Embree couldn't hit his spots at all and Kim (the Yankee Pinata) surrendered a 2-run bomb to Posada in the 9th that put the game out of reach. Nomar hacking at the first pitch from Rivera in the bottom of the 9th (and flying to left) was maddening, given Rivera's 27 pitches the previous inning and the fact that he couldn't find the strike zone with a GPS.

No Red Sox loss would be complete without the manager gumming up the works somehow. Once again, Gump was outmatched and outfoxed in the chess match of relievers and pinch-hitters. Jeff Nelson began the bottom of the 8th with New York up 8-4. Nomar doubled off the Monster and Ortiz walked; Millar forced Ortiz and Varitek was plunked in the ass to load the bases. Gump then sent up Walker to hit for Kapler and Torre brought in lefty Gabe White. It appears that Gump jumped the gun and Walker was announced first (this happened at least once earlier this season); if so, Gump's anxiousness cost the Sox a more favorable match-up. Walker -- clearly overmatched -- popped out to short. Gump then sent McCarty up in place of Nixon against the LH White. Torre countered with Rivera. Again, it seemed like Gump let Torre have the "last word." ... If Gump had waited a little bit in deciding between Walker/Kapler, Torre might have passed over White and brought in Rivera even earlier to face Kapler.

Gump is an idiot, but even I cannot believe that he would knowingly choose Walker over Kapler against a lefty specialist and McCarty instead of Nixon against Rivera.

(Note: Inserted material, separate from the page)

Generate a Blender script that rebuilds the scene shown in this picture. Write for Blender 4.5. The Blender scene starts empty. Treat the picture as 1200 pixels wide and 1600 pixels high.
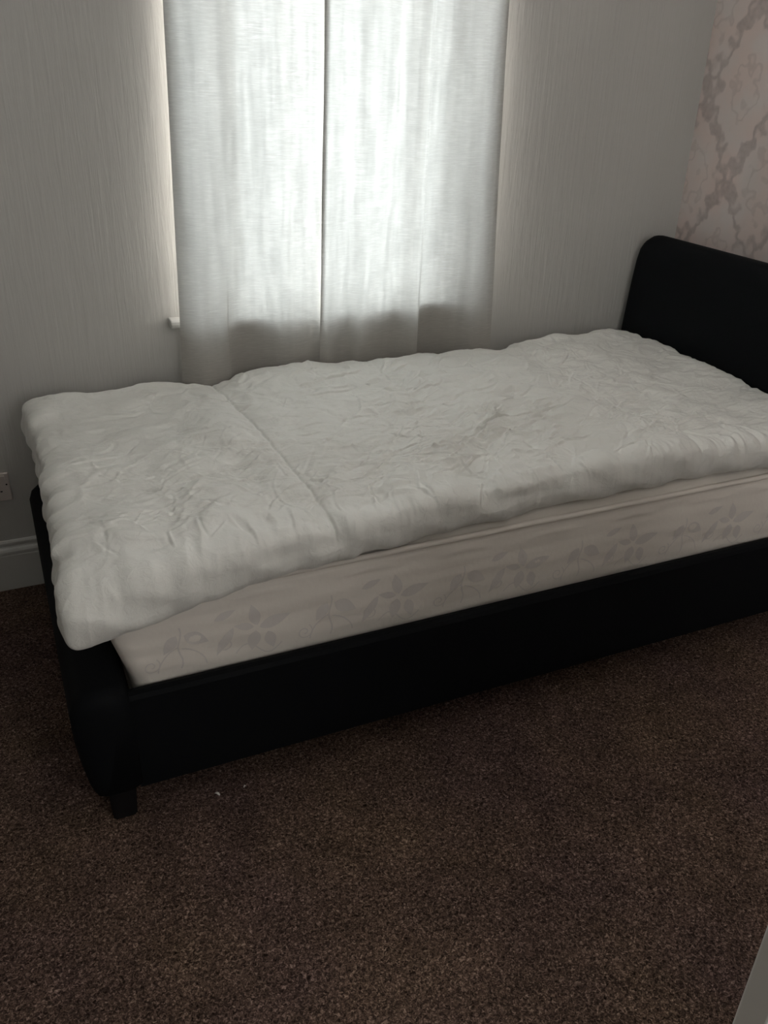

It seems obvious that Gump got burned twice, and Torre, with only varying degrees of crap in his pen, was able to map an escape. Yes, McCarty (after 2 two-strike fouls) doubled high off the wall to drive in 2 runs and close the gap to 8-6, but it was not a percentage move. After Rivera walked Damon to force in a run (8-7), I felt good with Mueller the Professional at the plate, but he whiffed on a fastball up around his nose.

The drama continues tomorrow afternoon, with Roger Clemens pitching (likely) his last game at Fenway Park. Wakefield goes for the Sox. ... I'll look through the papers in the morning; I have to believe that Yankees fans, pleased as they must be with the win, must be scared of Rivera's growing number of meltdowns.